Jephte: Il brano
Carissimi si afferma come maestro dell’Oratorio Sacro nel 1650. Il suo lavoro, Jephte, viene citato nell’influente Musurgia Universalis di Kircher, per la sua capacità di spostare “le menti degli ascoltatori a qualunque affetto desidera”. Jephte è un adattamento della storia tratta dall’Antico Testamento (Giudici 11:28-40) della battaglia degli israeliti contro Ammon.
Per sconfiggere il nemico, Iefte fa voto a Dio di sacrificargli la prima persona che gli fosse venuta incontro dopo la vittoria. Gli si presenta sua figlia, e alla gioia del trionfo si contrappone lo straziante dolore per il sacrificio. La figlia accetta il voto del padre, ma chiede di piangere il suo destino ritirandosi sui monti per sessanta giorni.
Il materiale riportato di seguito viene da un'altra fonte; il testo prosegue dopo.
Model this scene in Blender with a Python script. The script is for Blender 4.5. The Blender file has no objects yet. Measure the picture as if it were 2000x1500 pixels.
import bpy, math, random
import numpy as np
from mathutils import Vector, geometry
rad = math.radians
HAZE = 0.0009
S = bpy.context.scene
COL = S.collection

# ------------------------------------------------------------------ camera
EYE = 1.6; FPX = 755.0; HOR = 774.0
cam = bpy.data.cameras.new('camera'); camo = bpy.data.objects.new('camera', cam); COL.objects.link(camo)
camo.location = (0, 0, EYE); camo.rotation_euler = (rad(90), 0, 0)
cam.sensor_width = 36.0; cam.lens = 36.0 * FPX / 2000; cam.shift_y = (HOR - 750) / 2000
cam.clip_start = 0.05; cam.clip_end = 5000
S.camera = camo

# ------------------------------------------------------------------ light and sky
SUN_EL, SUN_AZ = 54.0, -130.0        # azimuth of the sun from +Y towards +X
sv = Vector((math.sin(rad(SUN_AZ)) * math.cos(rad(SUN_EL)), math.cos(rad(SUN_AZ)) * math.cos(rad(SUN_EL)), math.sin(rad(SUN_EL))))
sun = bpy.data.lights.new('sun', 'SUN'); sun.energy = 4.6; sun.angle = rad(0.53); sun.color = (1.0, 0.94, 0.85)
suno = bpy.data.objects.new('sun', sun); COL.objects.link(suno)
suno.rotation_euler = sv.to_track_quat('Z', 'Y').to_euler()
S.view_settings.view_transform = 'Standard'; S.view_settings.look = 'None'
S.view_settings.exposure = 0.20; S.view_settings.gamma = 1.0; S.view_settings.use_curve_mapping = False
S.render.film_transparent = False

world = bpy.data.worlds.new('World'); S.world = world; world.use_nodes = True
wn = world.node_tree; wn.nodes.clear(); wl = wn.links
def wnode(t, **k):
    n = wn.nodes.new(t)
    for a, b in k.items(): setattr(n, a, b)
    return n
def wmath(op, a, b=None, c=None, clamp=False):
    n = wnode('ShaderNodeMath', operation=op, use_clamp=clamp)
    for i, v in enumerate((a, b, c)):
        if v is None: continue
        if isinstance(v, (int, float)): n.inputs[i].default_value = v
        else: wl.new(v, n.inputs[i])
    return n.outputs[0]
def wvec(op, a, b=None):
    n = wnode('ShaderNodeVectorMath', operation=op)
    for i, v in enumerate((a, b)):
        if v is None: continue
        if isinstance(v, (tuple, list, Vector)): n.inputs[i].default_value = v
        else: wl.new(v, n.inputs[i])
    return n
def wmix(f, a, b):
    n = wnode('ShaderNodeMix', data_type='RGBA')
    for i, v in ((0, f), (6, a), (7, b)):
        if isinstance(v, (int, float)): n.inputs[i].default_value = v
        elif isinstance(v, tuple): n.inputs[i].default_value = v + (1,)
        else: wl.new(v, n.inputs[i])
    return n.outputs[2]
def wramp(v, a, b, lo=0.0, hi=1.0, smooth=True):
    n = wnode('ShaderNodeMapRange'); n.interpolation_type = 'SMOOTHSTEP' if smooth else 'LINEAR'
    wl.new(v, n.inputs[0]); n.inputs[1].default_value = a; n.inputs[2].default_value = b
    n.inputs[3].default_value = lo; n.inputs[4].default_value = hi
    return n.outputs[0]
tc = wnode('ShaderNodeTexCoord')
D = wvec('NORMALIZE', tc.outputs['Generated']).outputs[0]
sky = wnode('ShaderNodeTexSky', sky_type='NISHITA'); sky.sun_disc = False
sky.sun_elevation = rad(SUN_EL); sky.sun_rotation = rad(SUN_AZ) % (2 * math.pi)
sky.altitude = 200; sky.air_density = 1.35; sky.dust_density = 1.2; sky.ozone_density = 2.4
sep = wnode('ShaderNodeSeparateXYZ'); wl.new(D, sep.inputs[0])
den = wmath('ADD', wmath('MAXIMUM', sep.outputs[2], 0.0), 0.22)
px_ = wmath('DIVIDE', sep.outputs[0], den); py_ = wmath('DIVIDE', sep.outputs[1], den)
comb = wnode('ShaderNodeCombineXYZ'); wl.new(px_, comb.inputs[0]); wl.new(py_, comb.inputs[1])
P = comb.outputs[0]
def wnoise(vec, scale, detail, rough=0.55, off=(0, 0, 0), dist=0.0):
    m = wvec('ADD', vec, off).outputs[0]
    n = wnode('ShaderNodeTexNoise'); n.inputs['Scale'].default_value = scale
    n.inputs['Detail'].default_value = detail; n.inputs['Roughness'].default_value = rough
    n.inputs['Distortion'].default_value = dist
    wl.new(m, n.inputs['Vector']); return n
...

L’oratorio è diviso in tre momenti narrativi: la battaglia, i festeggiamenti e la tragica conclusione. A ciascuna di queste Carissimi attribuisce una forte connotazione. Differenzia ritmi, dinamiche e modula fortemente il tono nella scena in cui Iefte vede la figlia. Tutta l’opera si caratterizza per figure retoriche che sottolineano lo stato emotivo. Ripetizioni ed eco descrivono la concitazione della battaglia, cromatismi e aspre dissonanze il pianto e la tragedia. Carissimi fa un uso sapiente della polifonia.
Il coro in genere è la parte più dinamica: commenta l’azione, reagisce agli avvenimenti con forte partecipazione. L’azione si muove tra gli interventi di solisti: l’Historicus, il narratore della storia biblica, e i protagonisti. Tra questi ultimi i dialoghi sono resi tramite il recitativo (impostazione parola-per-parla con accompagnamento di basso continuo – invenzione Monteverdiana) o l’arioso (stile più lirico, in cui le frasi possono essere brevi e ripetute, o più complesse, per conferire un effetto espressivo).
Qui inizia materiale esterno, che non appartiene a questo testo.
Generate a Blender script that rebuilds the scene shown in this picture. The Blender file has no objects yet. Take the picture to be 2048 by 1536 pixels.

Di fatto Carissimi stabilisce i prototipi degli “umori musicali”, con figure esemplari per scene di battaglia, canti di trionfo, separazione dolorosa e lutto doloroso. Elementi musicali bene definiti illustrano i vari stati d’animo.
Jephte: L’autore
Giacomo Carissimi nasce nel 1605 a Marino, borgo sulle colline circostanti Roma. Appena adolescente, si unisce al coro della cattedrale di Tivoli e diventa organista. Nel 1628 è maestro di cappella nella chiesa di San Rufino ad Assisi. Nel dicembre del 1629, gli viene offerta una cattedra presso l’Università Tedesca di Roma e la posizione di maestro di cappella presso la chiesa di Sant’Apollinare. Qui rimane per 44 anni, fino alla sua morte, nel gennaio 1674.
Il Collegio Germanico Ungarico era stato fondato nel 1552 per addestrare i Gesuiti a servire come missionari nelle terre protestanti tedesche. A partire dal 1570, grazie a maestri come Tomás Luis de Victoria, diviene un luogo rinomato. I rapporti descrivono cardinali, ambasciatori, prelati, che frequentano i servizi della chiesa di Sant’Apollinare per la musica raffinata, e questa reputazione si cementa durante la direzione di Carissimi.
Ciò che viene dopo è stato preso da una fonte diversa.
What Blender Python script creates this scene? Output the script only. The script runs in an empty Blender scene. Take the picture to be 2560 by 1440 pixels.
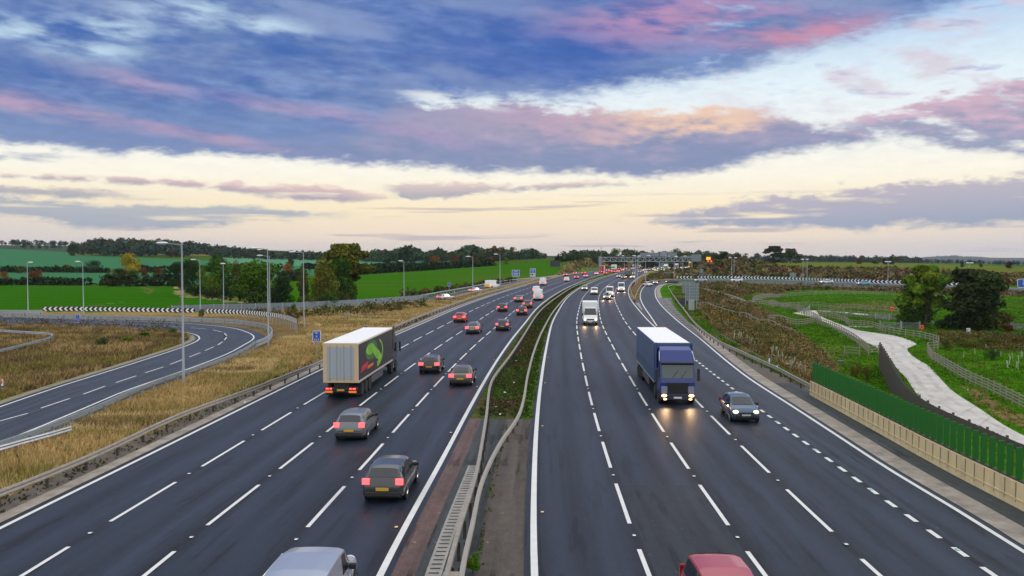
import bpy, bmesh, math, random
import numpy as np
from mathutils import Vector, Matrix

# ------------------------------------------------------------------ camera, sky, sun, exposure
SC = bpy.context.scene
COL = SC.collection
F = 2230.0            # focal length in photo pixels (2560 wide)
CAM_H = 10.4
PITCH = math.atan(84 / 2230.0)
cam_data = bpy.data.cameras.new("Camera")
cam_data.sensor_width = 36.0
cam_data.lens = 36.0 * F / 2560.0
cam_data.clip_start = 0.3
cam_data.clip_end = 30000
cam = bpy.data.objects.new("Camera", cam_data)
COL.objects.link(cam)
cam.location = (0, 0, CAM_H)
cam.rotation_euler = (math.pi / 2 - PITCH, 0, 0)
SC.camera = cam
SC.view_settings.view_transform = 'Standard'
SC.view_settings.look = 'None'
SC.view_settings.exposure = 0.0
SC.view_settings.gamma = 1.0
SC.view_settings.use_curve_mapping = False
try:
    SC.cycles.use_denoising = True
    SC.cycles.max_bounces = 6
    SC.cycles.transparent_max_bounces = 6
    SC.cycles.volume_bounces = 0
    SC.cycles.sample_clamp_indirect = 4.0
except Exception:
    pass


def srgb(r, g, b):
    def f(c):
        c = c / 255.0
        return c / 12.92 if c <= 0.04045 else ((c + 0.055) / 1.055) ** 2.4
    return (f(r), f(g), f(b))


def ray_dir(px, py):
    cx = (px - 1280) / F
    cy = (720 - py) / F
    return np.array([cx, math.cos(PITCH) + cy * math.sin(PITCH), -math.sin(PITCH) + cy * math.cos(PITCH)])


def sky_ae(px, py):
    d = ray_dir(px, py)
    d = d / np.linalg.norm(d)
    return math.degrees(math.atan2(d[0], d[1])), math.degrees(math.asin(d[2]))


SUN_EL, SUN_AZ = math.radians(24), math.radians(62)
W = bpy.data.worlds.new("World")
SC.world = W
W.use_nodes = True
NT = W.node_tree
NT.nodes.clear()


class V:
    """operator overloading on shader sockets, to write the cloud formulas readably"""
    tree = NT

    def __init__(s, sock):
        s.s = sock

    @staticmethod
    def node(t):
        return V.tree.nodes.new(t)

    @staticmethod
    def put(sock, v):
        if isinstance(v, V):
            V.tree.links.new(v.s, sock)
        else:
            sock.default_value = v

    @staticmethod
    def m(op, a, b=0.0, c=None, clamp=False):
        n = V.node('ShaderNodeMath')
        n.operation = op
        n.use_clamp = clamp
        V.put(n.inputs[0], a)
        V.put(n.inputs[1], b)
        if c is not None:
            V.put(n.inputs[2], c)
        return V(n.outputs[0])

    def __add__(a, b): return V.m('ADD', a, b)
    __radd__ = __add__
    def __sub__(a, b): return V.m('SUBTRACT', a, b)
    def __rsub__(a, b): return V.m('SUBTRACT', b, a)
    def __mul__(a, b): return V.m('MULTIPLY', a, b)
    __rmul__ = __mul__
    def __truediv__(a, b): return V.m('DIVIDE', a, b)


def vmin(a, b): return V.m('MINIMUM', a, b)
def vmax(a, b): return V.m('MAXIMUM', a, b)


def sstep(x, lo, hi, t0=0.0, t1=1.0):
    n = V.node('ShaderNodeMapRange')
    n.interpolation_type = 'SMOOTHSTEP'
    V.put(n.inputs['Value'], x)
    n.inputs['From Min'].default_value = lo
    n.inputs['From Max'].default_value = hi
    n.inputs['To Min'].default_value = t0
    n.inputs['To Max'].default_value = t1
    return V(n.outputs[0])


def comb(x, y, z=0.0):
    n = V.node('ShaderNodeCombineXYZ')
    for i, v in enumerate((x, y, z)):
        V.put(n.inputs[i], v)
    return V(n.outputs[0])


def noise(vec, scale=1.0, detail=5, rough=0.55, dist=0.0):
    n = V.node('ShaderNodeTexNoise')
    n.inputs['Scale'].default_value = scale
    n.inputs['Detail'].default_value = detail
    n.inputs['Roughness'].default_value = rough
    n.inputs['Distortion'].default_value = dist
    V.put(n.inputs['Vector'], vec)
    return V(n.outputs['Fac'])


def mixc(a, b, f):
    n = V.node('ShaderNodeMix')
    n.data_type = 'RGBA'
    V.put(n.inputs[0], f)
    for sock, v in ((n.inputs[6], a), (n.inputs[7], b)):
        if isinstance(v, V):
            V.put(sock, v)
        else:
            sock.default_value = (v[0], v[1], v[2], 1)
    return V(n.outputs[2])


def ramp(x, stops, mode='LINEAR'):
    n = V.node('ShaderNodeValToRGB')
    V.put(n.inputs[0], x)
    r = n.color_ramp
    r.interpolation = mode
    while len(r.elements) > 1:
        r.elements.remove(r.elements[-1])
    for i, (p, c) in enumerate(stops):
        e = r.elements[0] if i == 0 else r.elements.new(p)
        e.position = p
        e.color = (c[0], c[1], c[2], 1) if not isinstance(c, float) else (c, c, c, 1)
    return V(n.outputs[0])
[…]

Carissimi dimostra una straordinaria abilità come compositore e musicista, abbinata ad una altrettanto straordinaria mancanza di ambizione. È noto il suo rifiuto per posizioni importanti (tra cui un’offerta per sostituire Monteverdi alla Cattedrale di San Marco a Venezia). Carissimi in vita non ha mai pubblicato nessuna delle sue musiche. Dopo il 1773, i documenti ufficiali e i manoscritti del Collegio Germanico vengono distrutti. Di conseguenza, abbiamo una scarsa documentazione, e le composizioni che conosciamo di Carissimi provengono da copie fatte dai suoi allievi.
La nascita dell’Oratorio
Sappiamo che Carissimi ha lavorato ampiamente con la Congregazione dell’Oratorio. Questa era una comunità di fedeli laici organizzata da Filippo Neri. Neri cerca di educare e convertire la gente con esercizi spirituali informali. Questi esercizi includono sermoni, colloqui e drammatizzazioni vernacolari di storie bibliche. Prima di affermarsi come genere musicale, l’Oratorio indica in effetti lo spazio che Filippo Neri aveva destinato agli esercizi spirituali comunitari. La musica qui eseguita chiama a raccolta due differenti ceti sociali: il popolo, per il quale le rappresentazioni sono parafrasi del testo biblico in lingua volgare; le famiglie aristocratiche romane, a cui sono destinati i drammi sacri in latino, composti da musicisti eccellenti.